── Stored data ──

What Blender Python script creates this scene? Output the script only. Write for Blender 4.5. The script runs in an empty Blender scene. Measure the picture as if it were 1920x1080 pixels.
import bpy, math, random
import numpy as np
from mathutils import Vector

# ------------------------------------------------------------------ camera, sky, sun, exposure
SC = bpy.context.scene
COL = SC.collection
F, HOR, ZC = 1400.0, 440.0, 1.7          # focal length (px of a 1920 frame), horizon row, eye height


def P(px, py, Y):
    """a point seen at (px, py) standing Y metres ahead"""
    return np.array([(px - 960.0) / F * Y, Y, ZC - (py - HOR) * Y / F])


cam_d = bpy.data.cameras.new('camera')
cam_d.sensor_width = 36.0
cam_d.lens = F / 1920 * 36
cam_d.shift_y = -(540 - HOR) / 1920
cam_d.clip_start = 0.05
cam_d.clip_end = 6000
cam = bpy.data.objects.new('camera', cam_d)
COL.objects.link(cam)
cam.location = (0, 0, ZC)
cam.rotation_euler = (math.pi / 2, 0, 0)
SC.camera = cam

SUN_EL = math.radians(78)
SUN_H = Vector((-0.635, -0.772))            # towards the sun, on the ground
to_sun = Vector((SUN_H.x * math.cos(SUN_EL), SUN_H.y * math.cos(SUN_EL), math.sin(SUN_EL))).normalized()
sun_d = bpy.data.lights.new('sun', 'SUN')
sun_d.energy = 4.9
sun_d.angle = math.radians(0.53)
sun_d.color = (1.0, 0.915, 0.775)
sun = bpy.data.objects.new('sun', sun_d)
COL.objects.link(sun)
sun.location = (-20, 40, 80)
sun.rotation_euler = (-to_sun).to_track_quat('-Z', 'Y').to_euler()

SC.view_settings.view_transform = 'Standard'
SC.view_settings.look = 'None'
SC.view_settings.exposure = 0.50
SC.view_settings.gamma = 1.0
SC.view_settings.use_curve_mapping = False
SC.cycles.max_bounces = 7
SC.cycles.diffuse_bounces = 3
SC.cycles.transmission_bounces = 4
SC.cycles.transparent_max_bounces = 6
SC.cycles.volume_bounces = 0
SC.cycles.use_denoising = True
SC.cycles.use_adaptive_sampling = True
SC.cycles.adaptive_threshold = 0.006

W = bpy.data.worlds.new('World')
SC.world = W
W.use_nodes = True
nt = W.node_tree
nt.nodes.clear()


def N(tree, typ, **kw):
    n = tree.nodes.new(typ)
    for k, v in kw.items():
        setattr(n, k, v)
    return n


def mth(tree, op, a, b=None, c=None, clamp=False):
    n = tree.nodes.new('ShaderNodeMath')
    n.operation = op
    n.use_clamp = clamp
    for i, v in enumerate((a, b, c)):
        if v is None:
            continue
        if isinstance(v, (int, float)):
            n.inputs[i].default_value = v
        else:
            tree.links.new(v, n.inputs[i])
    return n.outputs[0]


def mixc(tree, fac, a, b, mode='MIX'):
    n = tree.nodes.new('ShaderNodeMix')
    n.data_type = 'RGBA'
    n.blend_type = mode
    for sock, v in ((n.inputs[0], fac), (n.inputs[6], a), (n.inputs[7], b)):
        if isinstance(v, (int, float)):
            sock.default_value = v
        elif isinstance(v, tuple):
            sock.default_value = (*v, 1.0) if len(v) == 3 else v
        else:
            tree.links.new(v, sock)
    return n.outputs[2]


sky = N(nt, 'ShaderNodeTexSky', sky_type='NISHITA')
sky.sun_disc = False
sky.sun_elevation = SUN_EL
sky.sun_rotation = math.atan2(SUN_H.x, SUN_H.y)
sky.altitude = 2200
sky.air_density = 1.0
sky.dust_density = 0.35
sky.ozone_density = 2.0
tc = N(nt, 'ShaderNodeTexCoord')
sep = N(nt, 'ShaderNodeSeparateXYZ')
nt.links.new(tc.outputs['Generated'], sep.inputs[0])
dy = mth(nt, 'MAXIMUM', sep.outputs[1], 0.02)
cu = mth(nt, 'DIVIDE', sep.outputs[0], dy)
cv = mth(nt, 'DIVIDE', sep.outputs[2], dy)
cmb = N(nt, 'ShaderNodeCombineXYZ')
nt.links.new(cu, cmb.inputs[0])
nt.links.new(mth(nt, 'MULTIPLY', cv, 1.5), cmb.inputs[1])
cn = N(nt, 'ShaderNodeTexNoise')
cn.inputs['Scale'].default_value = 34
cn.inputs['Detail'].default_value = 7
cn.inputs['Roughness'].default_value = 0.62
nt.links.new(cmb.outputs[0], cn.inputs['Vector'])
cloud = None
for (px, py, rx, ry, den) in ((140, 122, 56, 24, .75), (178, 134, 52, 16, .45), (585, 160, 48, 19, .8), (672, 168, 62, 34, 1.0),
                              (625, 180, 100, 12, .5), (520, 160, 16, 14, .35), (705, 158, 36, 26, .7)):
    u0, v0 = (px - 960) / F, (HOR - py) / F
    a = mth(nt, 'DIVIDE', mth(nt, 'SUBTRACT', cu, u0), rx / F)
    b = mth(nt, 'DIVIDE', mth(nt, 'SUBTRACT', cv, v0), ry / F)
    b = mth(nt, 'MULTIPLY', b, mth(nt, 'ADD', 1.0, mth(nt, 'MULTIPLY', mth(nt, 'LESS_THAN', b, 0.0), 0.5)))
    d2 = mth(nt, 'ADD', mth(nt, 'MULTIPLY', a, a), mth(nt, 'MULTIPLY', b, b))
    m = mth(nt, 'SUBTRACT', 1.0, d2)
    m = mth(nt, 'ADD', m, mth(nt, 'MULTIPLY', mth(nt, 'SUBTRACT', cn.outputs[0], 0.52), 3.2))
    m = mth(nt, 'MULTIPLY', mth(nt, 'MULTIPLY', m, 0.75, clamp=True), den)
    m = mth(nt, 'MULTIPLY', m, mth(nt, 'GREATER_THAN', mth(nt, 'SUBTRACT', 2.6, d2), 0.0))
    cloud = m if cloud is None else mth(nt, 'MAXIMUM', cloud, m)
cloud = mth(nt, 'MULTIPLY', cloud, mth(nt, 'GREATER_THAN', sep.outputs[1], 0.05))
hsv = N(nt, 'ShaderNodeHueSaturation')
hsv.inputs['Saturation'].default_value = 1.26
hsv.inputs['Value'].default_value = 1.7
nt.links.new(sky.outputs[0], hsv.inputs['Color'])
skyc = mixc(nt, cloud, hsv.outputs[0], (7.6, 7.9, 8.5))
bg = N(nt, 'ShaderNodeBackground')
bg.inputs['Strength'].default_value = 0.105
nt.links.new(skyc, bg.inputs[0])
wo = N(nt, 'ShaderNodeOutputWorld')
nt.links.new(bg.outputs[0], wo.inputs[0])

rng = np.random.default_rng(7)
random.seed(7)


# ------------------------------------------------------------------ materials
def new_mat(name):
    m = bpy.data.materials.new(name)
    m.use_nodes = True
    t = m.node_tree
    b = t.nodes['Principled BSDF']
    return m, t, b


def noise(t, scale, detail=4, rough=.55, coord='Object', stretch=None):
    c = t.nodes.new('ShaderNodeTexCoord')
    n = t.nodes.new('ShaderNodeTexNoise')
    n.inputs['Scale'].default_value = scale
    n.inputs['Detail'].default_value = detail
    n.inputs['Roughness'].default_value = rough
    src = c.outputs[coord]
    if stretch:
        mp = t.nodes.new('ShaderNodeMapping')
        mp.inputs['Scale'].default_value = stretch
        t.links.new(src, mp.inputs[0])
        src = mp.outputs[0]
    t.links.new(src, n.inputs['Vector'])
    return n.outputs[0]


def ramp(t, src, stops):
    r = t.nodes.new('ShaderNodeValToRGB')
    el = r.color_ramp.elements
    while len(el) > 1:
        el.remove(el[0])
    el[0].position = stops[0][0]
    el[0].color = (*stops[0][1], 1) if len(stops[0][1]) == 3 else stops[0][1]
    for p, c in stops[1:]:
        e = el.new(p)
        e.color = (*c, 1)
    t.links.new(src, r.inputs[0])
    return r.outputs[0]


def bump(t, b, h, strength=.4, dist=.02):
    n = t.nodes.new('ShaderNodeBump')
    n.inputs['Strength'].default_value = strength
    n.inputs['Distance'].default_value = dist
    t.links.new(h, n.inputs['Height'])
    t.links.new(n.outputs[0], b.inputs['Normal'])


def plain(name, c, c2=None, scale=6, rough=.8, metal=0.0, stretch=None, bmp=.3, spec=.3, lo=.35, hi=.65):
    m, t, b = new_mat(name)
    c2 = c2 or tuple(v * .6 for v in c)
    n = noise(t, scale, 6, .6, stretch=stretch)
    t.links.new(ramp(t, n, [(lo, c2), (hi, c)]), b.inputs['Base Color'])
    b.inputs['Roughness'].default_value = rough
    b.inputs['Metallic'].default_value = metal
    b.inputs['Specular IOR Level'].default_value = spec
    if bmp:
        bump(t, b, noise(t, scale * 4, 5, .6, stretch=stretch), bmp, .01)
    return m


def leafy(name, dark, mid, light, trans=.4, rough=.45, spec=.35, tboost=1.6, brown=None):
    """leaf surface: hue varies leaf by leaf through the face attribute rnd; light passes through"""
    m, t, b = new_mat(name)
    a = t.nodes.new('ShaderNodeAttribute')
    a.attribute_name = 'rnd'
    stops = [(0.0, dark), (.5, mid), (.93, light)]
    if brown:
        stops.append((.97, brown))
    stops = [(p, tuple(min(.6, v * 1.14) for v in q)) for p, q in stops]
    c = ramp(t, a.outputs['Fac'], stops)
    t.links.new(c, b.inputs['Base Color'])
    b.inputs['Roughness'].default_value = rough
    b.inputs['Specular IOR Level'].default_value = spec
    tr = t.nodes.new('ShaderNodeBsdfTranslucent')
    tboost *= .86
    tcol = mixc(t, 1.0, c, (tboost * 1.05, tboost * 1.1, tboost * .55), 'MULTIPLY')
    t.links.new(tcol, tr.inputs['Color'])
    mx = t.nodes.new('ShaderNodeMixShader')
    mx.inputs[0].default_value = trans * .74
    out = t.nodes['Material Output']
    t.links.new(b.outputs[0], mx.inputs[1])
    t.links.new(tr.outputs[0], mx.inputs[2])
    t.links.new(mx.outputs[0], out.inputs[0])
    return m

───

Exactly as they stand, set down the lines from the top of the data through the line with "SC.camera = cam".

▶ Solution to the problem:
What Blender Python script creates this scene? Output the script only. Write for Blender 4.5. The script runs in an empty Blender scene. Measure the picture as if it were 1920x1080 pixels.
import bpy, math, random
import numpy as np
from mathutils import Vector

# ------------------------------------------------------------------ camera, sky, sun, exposure
SC = bpy.context.scene
COL = SC.collection
F, HOR, ZC = 1400.0, 440.0, 1.7          # focal length (px of a 1920 frame), horizon row, eye height


def P(px, py, Y):
    """a point seen at (px, py) standing Y metres ahead"""
    return np.array([(px - 960.0) / F * Y, Y, ZC - (py - HOR) * Y / F])


cam_d = bpy.data.cameras.new('camera')
cam_d.sensor_width = 36.0
cam_d.lens = F / 1920 * 36
cam_d.shift_y = -(540 - HOR) / 1920
cam_d.clip_start = 0.05
cam_d.clip_end = 6000
cam = bpy.data.objects.new('camera', cam_d)
COL.objects.link(cam)
cam.location = (0, 0, ZC)
cam.rotation_euler = (math.pi / 2, 0, 0)
SC.camera = cam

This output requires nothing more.